Still, I have always thought that Sam in his heart of hearts rather liked Bess' spirit. I hope so.

Considering she could have looted your chests in the cellar and be headed for Paris right now with Browne, Will Hewer, Will Penn, Jr., Pendleton, Uncle Wight, or Capt Ferrers...Or the whole crew, Sam...I'd show a little gratitude.

Though to be fair, any good husband would be legitimately concerned about such a trip. Another little window into the life of Bess St. Michel Pepys suggesting she was hardly held captive at home, however deficient Sam may have been in other respects.

"And sir...You might add that I never agreed to the thing with my uncle Wight." Sam, proud air of the model...well for 1665...husband.

"Darling...Don't push it." Bess frowns.

***
Say, Bess...Do us one favor and cough a couple of times when you and Sam hit the sack.

jeannine   Link to this

and entered all my Journall since the 28 of October..”
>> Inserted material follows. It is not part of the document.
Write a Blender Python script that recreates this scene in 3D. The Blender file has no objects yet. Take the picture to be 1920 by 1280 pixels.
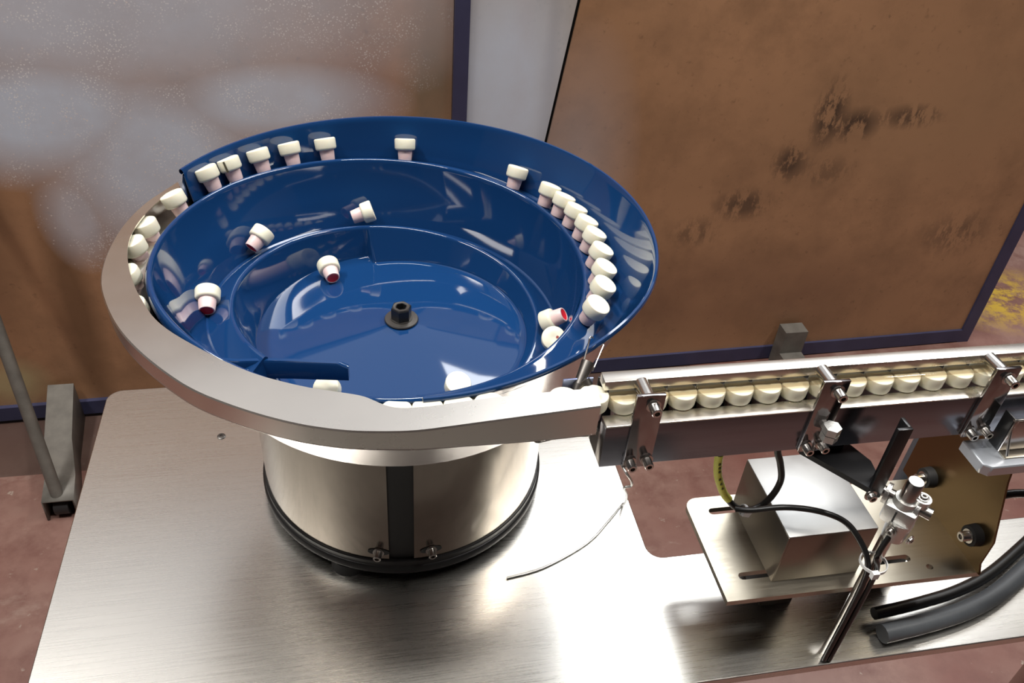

In addition to remembering what he did all of those days (even with notes) he also had to write it by hand. I did a copy and paste into a word document to see how many words and/or characters he wrote (approximate--I deleted the editor notes etc.) and it's about 5433 words or 22595 characters, without including spaces. It was about 6 pages of type. I can't imagine how tedious it would be to write all of that out long hand in one day, with candlelight and a slower writing instrument than what we have today. Even with great lighting and a 'good' pen it would not be a chore for wimps (like me!)

dirk   Link to this

From the Carte Papers, Bodleian Library
http://www.bodley.ox.ac.uk/dept/scwmss/projects...

Minutes of a Council of War, held on board the Royal James, at the Nore, 10 November, 1665

Date: 10 November 1665

Direct the dispostion of ships specified into Winter-quarters, and the mustering of crews. ...

cgs   Link to this

Writing : please do not forget the making of the ink and then the constant dipping and the removing the dripping excess and the many quills [all those Thames swans that be having feathers removed] he dothe use.
Along with sopping up of dropped spots and then be those odd bits that get on the fingers. [oh! the good old days before Biro's]

Wim van der Meij   Link to this

- to wrote all of that in long hand -
Did not Sam write in shorthand? Must have been faster.

cgs   Link to this

Did not Sam write in shorthand?

Ans: Yes he dothe write in Sheldon lingo for his notes for his private inspiration and consumption, and maybe he did some for his preparation of notes [Questionable] to give work to the clerical staff but for his daily work, it be in longhand, blots and all.